### Given data
──────────────────────────────

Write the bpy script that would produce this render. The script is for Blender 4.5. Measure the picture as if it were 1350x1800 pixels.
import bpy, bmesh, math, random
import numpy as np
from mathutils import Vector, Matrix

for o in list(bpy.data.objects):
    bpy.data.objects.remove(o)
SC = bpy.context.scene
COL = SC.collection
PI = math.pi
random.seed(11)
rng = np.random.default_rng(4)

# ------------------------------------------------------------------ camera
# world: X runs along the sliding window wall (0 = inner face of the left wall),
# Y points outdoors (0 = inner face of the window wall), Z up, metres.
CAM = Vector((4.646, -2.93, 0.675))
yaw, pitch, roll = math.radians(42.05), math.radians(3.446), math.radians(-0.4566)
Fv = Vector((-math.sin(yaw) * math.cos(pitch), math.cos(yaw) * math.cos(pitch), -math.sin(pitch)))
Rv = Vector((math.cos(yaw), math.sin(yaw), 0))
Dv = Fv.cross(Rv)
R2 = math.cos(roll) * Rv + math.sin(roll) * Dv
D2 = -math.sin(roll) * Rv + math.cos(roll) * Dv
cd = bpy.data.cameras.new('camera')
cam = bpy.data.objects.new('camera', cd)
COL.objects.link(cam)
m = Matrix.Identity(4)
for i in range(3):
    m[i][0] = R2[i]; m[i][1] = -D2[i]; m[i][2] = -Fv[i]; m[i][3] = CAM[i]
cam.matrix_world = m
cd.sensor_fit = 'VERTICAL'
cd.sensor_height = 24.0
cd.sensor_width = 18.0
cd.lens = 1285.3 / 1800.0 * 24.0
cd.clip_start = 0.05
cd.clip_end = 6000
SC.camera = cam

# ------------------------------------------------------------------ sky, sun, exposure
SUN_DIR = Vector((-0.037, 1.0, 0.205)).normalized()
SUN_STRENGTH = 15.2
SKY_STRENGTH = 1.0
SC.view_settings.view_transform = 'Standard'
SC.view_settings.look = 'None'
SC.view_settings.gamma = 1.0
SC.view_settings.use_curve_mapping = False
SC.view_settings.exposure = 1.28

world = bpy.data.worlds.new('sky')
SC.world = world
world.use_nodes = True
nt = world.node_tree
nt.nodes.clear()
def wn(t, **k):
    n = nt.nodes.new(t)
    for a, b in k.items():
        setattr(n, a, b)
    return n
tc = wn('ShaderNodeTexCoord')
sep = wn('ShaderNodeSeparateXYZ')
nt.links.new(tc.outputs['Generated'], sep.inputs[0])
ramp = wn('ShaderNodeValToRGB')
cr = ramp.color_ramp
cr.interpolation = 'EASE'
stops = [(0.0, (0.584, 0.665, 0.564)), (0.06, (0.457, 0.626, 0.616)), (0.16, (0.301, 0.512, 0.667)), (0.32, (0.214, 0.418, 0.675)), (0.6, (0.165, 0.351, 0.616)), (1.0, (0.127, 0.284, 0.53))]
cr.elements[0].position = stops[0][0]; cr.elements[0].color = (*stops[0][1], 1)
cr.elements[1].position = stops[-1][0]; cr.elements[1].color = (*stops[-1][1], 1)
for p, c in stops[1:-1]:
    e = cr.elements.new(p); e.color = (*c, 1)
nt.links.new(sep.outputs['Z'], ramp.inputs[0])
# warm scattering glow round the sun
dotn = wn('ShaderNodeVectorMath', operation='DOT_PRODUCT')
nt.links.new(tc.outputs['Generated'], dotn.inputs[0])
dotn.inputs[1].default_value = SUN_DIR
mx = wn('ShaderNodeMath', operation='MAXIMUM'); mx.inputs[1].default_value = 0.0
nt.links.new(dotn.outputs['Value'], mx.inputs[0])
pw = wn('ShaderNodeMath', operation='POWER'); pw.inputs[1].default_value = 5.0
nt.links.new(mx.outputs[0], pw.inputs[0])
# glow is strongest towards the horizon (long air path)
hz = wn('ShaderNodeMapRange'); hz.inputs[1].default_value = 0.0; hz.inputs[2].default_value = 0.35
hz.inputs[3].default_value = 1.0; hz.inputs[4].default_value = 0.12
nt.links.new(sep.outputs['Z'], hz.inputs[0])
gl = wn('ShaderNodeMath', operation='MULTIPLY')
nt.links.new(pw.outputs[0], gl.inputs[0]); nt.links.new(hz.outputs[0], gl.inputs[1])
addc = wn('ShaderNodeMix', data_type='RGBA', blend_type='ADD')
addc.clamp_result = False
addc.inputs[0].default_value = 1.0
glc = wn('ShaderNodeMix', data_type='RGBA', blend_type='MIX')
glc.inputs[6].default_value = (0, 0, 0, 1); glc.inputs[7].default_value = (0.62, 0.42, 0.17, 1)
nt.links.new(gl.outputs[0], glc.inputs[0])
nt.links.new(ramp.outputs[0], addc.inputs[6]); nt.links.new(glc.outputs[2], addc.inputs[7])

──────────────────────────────

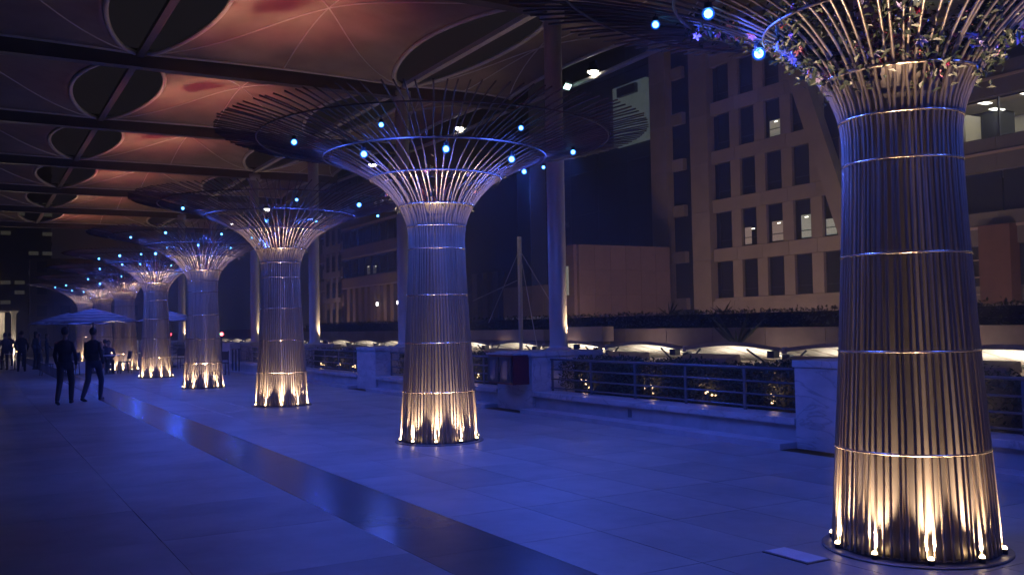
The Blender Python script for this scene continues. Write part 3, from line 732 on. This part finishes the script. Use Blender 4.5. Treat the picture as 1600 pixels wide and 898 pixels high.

──────────────────────────────

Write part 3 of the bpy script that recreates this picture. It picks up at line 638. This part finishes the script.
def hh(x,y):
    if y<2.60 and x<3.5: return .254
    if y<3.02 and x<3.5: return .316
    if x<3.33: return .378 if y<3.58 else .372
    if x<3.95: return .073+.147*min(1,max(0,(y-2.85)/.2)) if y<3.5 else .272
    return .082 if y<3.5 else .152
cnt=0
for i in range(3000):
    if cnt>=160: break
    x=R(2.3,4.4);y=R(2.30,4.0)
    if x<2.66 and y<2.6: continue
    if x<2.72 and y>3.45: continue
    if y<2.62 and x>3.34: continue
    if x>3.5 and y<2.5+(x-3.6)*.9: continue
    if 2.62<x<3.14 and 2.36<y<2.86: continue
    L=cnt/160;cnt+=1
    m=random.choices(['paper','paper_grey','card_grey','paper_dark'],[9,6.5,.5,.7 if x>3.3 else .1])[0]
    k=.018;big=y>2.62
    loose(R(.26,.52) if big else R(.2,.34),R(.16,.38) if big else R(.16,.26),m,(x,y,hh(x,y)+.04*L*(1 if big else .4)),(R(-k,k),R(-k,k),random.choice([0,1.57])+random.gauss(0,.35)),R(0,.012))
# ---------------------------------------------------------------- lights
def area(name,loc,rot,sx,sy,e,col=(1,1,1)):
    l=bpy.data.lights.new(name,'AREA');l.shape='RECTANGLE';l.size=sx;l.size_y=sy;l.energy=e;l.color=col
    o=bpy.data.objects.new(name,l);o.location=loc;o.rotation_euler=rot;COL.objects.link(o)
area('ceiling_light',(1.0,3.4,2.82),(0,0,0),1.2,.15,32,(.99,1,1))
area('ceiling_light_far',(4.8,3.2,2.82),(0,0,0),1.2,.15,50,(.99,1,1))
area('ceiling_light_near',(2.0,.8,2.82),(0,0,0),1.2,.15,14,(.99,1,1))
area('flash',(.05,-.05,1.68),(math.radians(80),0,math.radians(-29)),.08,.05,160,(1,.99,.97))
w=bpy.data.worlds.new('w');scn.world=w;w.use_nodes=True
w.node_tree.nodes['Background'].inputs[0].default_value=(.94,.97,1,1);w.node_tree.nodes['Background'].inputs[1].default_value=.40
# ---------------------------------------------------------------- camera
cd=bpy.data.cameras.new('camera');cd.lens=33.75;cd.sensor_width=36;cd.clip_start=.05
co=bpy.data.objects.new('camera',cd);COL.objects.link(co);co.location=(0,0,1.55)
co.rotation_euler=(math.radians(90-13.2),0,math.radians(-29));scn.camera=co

──────────────────────────────

### Stated task
Exactly and exclusively, reproduce the lines that start at the line containing "Write the bpy" and end at the line containing "rng = np.random.default_rng(4)", inclusive of both.

### Result below
Write the bpy script that would produce this render. The script is for Blender 4.5. Measure the picture as if it were 1350x1800 pixels.
import bpy, bmesh, math, random
import numpy as np
from mathutils import Vector, Matrix

for o in list(bpy.data.objects):
    bpy.data.objects.remove(o)
SC = bpy.context.scene
COL = SC.collection
PI = math.pi
random.seed(11)
rng = np.random.default_rng(4)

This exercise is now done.